## Aim
Scan the listing below. Report each line that includes "Blender".

## Source material
☆ ☆ ☆ ☆ ☆

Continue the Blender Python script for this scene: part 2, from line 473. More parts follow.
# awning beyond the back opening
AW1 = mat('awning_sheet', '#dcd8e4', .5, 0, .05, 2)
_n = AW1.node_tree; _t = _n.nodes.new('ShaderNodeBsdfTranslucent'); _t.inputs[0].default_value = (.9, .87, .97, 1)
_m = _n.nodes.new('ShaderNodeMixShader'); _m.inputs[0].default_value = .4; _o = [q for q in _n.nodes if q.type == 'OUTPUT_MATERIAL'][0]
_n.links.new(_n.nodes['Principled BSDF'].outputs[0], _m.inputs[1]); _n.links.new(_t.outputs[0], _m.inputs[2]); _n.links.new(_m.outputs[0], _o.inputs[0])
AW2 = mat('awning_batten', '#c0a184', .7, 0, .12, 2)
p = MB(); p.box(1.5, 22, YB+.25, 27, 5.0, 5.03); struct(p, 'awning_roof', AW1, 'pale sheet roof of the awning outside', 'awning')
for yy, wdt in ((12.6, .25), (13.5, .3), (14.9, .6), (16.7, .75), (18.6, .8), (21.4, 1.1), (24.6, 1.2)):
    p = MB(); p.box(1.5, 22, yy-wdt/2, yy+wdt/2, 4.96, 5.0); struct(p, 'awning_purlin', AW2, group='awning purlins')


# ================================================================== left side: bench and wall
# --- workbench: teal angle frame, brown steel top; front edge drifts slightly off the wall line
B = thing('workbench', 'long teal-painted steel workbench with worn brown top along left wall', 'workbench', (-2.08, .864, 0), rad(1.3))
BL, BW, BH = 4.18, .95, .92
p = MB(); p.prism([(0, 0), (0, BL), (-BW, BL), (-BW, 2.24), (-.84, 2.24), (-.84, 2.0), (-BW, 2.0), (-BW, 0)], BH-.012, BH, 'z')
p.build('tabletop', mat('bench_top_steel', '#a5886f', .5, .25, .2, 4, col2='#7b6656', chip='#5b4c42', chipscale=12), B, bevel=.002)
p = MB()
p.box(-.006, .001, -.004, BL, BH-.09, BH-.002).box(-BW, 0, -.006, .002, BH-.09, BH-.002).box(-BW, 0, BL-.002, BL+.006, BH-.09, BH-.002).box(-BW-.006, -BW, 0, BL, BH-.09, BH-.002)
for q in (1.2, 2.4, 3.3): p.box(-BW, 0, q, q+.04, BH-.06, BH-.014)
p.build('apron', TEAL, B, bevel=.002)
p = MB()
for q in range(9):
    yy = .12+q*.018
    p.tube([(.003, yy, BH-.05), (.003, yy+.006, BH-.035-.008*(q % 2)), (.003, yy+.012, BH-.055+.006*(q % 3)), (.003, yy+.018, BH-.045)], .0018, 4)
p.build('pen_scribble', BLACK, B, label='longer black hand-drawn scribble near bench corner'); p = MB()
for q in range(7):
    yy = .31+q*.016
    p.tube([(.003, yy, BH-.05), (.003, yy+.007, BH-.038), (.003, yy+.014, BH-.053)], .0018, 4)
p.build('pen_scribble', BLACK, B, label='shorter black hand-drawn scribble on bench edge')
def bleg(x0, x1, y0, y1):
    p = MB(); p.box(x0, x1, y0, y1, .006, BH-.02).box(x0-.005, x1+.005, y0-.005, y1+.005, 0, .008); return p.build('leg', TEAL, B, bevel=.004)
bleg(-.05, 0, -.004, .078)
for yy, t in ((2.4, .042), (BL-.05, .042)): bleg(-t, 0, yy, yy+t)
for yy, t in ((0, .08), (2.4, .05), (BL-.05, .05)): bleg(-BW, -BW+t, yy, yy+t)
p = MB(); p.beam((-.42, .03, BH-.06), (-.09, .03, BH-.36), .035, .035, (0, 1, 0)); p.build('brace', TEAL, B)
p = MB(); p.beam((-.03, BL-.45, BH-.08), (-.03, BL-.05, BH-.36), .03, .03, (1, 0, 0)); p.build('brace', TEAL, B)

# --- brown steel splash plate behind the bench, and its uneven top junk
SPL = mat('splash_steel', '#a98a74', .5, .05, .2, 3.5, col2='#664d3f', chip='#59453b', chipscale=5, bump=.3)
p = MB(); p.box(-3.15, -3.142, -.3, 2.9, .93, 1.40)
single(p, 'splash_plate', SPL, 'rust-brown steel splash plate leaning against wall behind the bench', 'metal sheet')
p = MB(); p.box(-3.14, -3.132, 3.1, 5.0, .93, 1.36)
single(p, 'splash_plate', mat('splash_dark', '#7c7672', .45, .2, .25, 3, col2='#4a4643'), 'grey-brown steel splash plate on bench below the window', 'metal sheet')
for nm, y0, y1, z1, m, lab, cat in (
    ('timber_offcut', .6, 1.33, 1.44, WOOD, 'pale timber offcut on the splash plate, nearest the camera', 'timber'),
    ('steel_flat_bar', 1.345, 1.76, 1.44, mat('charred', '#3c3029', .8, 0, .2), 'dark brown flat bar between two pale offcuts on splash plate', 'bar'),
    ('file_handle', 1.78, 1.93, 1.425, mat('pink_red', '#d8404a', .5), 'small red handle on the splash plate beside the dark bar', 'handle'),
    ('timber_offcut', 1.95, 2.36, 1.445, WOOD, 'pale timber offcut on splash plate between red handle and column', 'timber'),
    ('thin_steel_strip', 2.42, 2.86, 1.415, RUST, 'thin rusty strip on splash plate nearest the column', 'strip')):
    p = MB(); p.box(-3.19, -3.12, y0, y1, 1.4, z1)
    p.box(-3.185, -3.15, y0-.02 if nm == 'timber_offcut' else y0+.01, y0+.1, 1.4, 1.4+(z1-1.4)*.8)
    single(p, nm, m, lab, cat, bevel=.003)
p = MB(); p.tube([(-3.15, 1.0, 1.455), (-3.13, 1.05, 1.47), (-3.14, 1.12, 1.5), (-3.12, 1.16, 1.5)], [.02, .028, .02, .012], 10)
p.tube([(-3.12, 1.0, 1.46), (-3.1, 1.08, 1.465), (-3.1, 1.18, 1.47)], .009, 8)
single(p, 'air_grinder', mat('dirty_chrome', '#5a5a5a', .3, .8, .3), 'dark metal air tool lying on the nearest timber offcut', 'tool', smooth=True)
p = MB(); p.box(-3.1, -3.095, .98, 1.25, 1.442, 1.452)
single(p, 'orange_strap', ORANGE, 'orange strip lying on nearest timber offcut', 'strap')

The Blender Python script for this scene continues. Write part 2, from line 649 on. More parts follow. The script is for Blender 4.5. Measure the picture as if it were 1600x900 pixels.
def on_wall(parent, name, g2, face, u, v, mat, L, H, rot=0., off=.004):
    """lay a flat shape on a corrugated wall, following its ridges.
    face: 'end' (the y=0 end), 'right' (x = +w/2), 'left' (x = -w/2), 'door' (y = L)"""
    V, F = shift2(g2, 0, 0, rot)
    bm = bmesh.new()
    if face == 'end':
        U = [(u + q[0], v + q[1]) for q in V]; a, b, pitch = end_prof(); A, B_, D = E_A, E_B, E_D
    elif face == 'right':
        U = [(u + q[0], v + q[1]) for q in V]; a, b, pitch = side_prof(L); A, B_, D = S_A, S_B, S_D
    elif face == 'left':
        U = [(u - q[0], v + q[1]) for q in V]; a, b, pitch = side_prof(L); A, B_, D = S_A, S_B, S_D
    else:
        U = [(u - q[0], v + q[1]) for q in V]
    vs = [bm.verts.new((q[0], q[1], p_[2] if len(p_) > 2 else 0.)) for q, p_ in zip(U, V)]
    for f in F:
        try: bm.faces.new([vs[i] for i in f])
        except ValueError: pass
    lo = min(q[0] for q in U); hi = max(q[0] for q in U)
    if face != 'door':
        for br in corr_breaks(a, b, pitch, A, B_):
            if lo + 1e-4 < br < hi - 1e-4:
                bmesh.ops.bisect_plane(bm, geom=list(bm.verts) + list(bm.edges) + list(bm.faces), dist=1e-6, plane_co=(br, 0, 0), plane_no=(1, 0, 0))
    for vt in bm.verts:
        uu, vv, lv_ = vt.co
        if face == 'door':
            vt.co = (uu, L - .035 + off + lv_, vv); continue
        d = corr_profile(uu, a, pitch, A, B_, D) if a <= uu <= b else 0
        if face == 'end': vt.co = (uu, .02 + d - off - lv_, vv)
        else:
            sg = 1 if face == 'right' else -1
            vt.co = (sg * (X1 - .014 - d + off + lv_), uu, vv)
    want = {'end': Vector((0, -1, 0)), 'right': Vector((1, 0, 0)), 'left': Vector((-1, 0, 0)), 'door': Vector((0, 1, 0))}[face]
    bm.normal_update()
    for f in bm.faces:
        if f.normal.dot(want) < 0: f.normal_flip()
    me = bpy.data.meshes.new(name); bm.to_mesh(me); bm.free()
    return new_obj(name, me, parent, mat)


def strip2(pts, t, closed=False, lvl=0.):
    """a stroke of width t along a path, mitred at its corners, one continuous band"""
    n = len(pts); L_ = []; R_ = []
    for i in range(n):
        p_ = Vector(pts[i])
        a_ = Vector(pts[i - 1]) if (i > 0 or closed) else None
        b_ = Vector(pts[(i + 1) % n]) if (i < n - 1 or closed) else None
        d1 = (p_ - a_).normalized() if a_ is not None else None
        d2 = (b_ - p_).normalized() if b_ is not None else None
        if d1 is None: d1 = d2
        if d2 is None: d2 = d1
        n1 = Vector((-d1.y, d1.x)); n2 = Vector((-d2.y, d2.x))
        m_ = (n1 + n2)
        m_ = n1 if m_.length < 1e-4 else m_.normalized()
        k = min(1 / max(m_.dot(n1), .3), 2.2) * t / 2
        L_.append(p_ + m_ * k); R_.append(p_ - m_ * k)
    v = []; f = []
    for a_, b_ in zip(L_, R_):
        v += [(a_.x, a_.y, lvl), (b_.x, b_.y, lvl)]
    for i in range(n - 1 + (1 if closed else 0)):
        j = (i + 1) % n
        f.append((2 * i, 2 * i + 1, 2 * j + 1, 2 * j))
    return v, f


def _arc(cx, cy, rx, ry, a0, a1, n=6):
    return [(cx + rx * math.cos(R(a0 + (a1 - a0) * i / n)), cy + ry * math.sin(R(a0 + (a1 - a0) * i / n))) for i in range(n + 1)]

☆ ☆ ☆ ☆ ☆

## Correct result
Continue the Blender Python script for this scene: part 2, from line 473. More parts follow.
The Blender Python script for this scene continues. Write part 2, from line 649 on. More parts follow. The script is for Blender 4.5. Measure the picture as if it were 1600x900 pixels.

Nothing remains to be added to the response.